-- Start of MATERIAL TO PROCESS --
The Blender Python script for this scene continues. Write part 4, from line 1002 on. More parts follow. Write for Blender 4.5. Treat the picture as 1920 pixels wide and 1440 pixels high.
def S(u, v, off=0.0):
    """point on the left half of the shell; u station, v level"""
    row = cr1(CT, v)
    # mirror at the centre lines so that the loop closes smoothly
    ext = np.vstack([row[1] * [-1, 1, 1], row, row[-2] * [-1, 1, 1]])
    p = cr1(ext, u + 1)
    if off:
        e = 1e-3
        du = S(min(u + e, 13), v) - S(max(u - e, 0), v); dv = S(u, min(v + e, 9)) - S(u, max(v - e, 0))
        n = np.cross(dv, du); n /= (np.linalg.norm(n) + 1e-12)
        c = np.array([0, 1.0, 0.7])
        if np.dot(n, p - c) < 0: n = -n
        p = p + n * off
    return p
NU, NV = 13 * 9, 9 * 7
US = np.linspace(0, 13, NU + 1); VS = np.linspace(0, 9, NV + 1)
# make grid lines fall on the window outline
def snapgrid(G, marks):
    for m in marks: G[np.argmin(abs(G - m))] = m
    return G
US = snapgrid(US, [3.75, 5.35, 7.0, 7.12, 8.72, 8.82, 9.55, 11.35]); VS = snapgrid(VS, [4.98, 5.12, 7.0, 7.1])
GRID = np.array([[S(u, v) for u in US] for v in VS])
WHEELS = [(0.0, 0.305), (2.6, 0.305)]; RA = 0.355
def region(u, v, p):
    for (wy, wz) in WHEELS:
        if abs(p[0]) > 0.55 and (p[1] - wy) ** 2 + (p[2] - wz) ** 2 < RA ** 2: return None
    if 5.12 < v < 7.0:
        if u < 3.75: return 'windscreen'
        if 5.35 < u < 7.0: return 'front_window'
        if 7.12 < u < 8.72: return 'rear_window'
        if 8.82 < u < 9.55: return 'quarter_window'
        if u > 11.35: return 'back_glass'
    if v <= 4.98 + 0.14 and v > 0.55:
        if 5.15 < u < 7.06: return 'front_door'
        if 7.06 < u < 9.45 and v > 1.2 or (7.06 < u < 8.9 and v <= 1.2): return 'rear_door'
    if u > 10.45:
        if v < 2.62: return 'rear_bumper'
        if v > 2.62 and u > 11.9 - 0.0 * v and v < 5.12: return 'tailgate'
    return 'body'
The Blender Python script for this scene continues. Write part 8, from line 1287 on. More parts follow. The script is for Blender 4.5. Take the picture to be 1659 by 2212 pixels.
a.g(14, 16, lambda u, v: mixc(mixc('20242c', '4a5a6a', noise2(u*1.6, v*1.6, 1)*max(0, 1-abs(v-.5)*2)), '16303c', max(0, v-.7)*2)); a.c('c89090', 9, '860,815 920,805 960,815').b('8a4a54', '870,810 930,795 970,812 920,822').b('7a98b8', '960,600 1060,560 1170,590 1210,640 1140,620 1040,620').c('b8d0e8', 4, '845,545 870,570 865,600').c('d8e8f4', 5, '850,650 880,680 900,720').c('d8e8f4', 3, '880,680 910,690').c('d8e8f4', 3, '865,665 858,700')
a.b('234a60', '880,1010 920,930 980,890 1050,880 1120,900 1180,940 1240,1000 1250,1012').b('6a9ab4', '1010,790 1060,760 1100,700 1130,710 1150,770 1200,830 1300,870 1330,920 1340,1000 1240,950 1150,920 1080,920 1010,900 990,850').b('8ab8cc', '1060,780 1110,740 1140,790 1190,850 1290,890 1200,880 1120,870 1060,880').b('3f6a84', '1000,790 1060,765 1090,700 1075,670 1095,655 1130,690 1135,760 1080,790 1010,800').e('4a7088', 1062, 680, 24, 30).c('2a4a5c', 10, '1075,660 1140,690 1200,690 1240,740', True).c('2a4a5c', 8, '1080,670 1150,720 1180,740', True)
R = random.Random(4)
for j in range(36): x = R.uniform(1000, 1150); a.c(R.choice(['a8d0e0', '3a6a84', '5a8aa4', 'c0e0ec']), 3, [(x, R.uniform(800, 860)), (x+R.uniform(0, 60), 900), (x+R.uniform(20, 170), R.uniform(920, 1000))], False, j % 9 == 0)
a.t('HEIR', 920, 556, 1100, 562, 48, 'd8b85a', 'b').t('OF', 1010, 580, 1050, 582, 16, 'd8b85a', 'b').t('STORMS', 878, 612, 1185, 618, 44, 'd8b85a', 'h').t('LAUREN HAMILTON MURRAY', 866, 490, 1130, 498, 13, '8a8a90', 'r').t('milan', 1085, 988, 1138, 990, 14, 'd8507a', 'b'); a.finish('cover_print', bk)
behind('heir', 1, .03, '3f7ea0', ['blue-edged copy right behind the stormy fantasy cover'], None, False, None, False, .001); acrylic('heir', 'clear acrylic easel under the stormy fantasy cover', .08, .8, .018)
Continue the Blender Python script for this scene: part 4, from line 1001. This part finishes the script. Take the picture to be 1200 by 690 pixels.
-- End of MATERIAL TO PROCESS --
* OBJECTIVE
Set down, exactly as written, each line of the data from its opening line through the one containing "return 'body'". Output nothing more.

* EXPECTED ANSWER
The Blender Python script for this scene continues. Write part 4, from line 1002 on. More parts follow. Write for Blender 4.5. Treat the picture as 1920 pixels wide and 1440 pixels high.
def S(u, v, off=0.0):
    """point on the left half of the shell; u station, v level"""
    row = cr1(CT, v)
    # mirror at the centre lines so that the loop closes smoothly
    ext = np.vstack([row[1] * [-1, 1, 1], row, row[-2] * [-1, 1, 1]])
    p = cr1(ext, u + 1)
    if off:
        e = 1e-3
        du = S(min(u + e, 13), v) - S(max(u - e, 0), v); dv = S(u, min(v + e, 9)) - S(u, max(v - e, 0))
        n = np.cross(dv, du); n /= (np.linalg.norm(n) + 1e-12)
        c = np.array([0, 1.0, 0.7])
        if np.dot(n, p - c) < 0: n = -n
        p = p + n * off
    return p
NU, NV = 13 * 9, 9 * 7
US = np.linspace(0, 13, NU + 1); VS = np.linspace(0, 9, NV + 1)
# make grid lines fall on the window outline
def snapgrid(G, marks):
    for m in marks: G[np.argmin(abs(G - m))] = m
    return G
US = snapgrid(US, [3.75, 5.35, 7.0, 7.12, 8.72, 8.82, 9.55, 11.35]); VS = snapgrid(VS, [4.98, 5.12, 7.0, 7.1])
GRID = np.array([[S(u, v) for u in US] for v in VS])
WHEELS = [(0.0, 0.305), (2.6, 0.305)]; RA = 0.355
def region(u, v, p):
    for (wy, wz) in WHEELS:
        if abs(p[0]) > 0.55 and (p[1] - wy) ** 2 + (p[2] - wz) ** 2 < RA ** 2: return None
    if 5.12 < v < 7.0:
        if u < 3.75: return 'windscreen'
        if 5.35 < u < 7.0: return 'front_window'
        if 7.12 < u < 8.72: return 'rear_window'
        if 8.82 < u < 9.55: return 'quarter_window'
        if u > 11.35: return 'back_glass'
    if v <= 4.98 + 0.14 and v > 0.55:
        if 5.15 < u < 7.06: return 'front_door'
        if 7.06 < u < 9.45 and v > 1.2 or (7.06 < u < 8.9 and v <= 1.2): return 'rear_door'
    if u > 10.45:
        if v < 2.62: return 'rear_bumper'
        if v > 2.62 and u > 11.9 - 0.0 * v and v < 5.12: return 'tailgate'
    return 'body'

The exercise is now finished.